The law of cosines states that if $a$, $b$ and $c$ are the sides of a triangle and $\gamma$ is the angle opposite $c$, then
$$c^2=a^2+b^2-2ab\cos\gamma\;.$$
I applied this to triangles formed by two tips and the centre; two sides $a$ and $b$ are the distance from the tips to the centre, which is the radius of the circle, and the third side $c$, the distance between the two tips, is determined by taking the square root of the above equation. When the teeth are $k$ teeth apart, the angle is $k$ times one $n$-th of a full circle, where $n$ is the number of teeth; since a full circle is $2\pi$, this is $2\pi k/n$.
I then used the trigonometric identity $\sqrt{2-2\cos\gamma}=2\left|\sin\frac\gamma2\right|$; since all our angles are positive, I dropped the absolute value.
At the end, I simplified the denominator in the least-squares result as follows:
$$ \begin{eqnarray} \sum_{k=1}^m\sin^2\frac{2k\pi}{2m+1} &=& \sum_{k=1}^m\left(\frac1{2\mathrm i}\left(\mathrm e^{\mathrm i\frac{2k\pi}{2m+1}}-\mathrm e^{-\mathrm i\frac{2k\pi}{2m+1}}\right)\right)^2 \\ &=& -\frac14\sum_{k=1}^m\left(\mathrm e^{2\mathrm i\frac{2k\pi}{2m+1}}+\mathrm e^{-2\mathrm i\frac{2k\pi}{2m+1}}-2\right) \\ &=& -\frac14\left(\sum_{k=1}^m\left(\mathrm e^{2\mathrm i\frac{2k\pi}{2m+1}}+\mathrm e^{-2\mathrm i\frac{2k\pi}{2m+1}}\right)-\sum_{k=1}^m2\right) \\ &=& -\frac14(-1-2m) \\ &=& \frac{2m+1}4\;, \end{eqnarray} $$
where $n=2m+1$ is the odd number of teeth, $53$, so $m=26$, and the left-hand sum evaluates to $-1$ because the $(2m+1)$-th roots of unity sum to $0$ and the sum contains all of them exactly once, except $1$. I suspect you might not understand that last part; alternatively, you can just ask Wolfram|Alpha.

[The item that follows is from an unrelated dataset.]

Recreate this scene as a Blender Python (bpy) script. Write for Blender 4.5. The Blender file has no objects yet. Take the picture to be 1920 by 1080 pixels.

Regarding your measurement of the diameter: Yes, that does affect the conclusions. The distance between a tooth and the almost opposite teeth is already a bit shorter than the diameter; the distance from a tooth to the line between the almost opposite teeth is a bit shorter yet; the difference is roughly twice as much. The distance you measured is one radius plus the distance from the centre to the line connecting two teeth, which is the cosine of half the angle between two teeth times the radius, so you measured
$$r+\cos\frac\pi{53}r=\left(1+\cos\frac\pi{53}\right)r=\frac{1+\cos\frac\pi{53}}2d\approx0.99912d\;,$$
compared to $0.99956d$ above, so this would add about $.2$mm instead of $.1$mm to the discrepancy.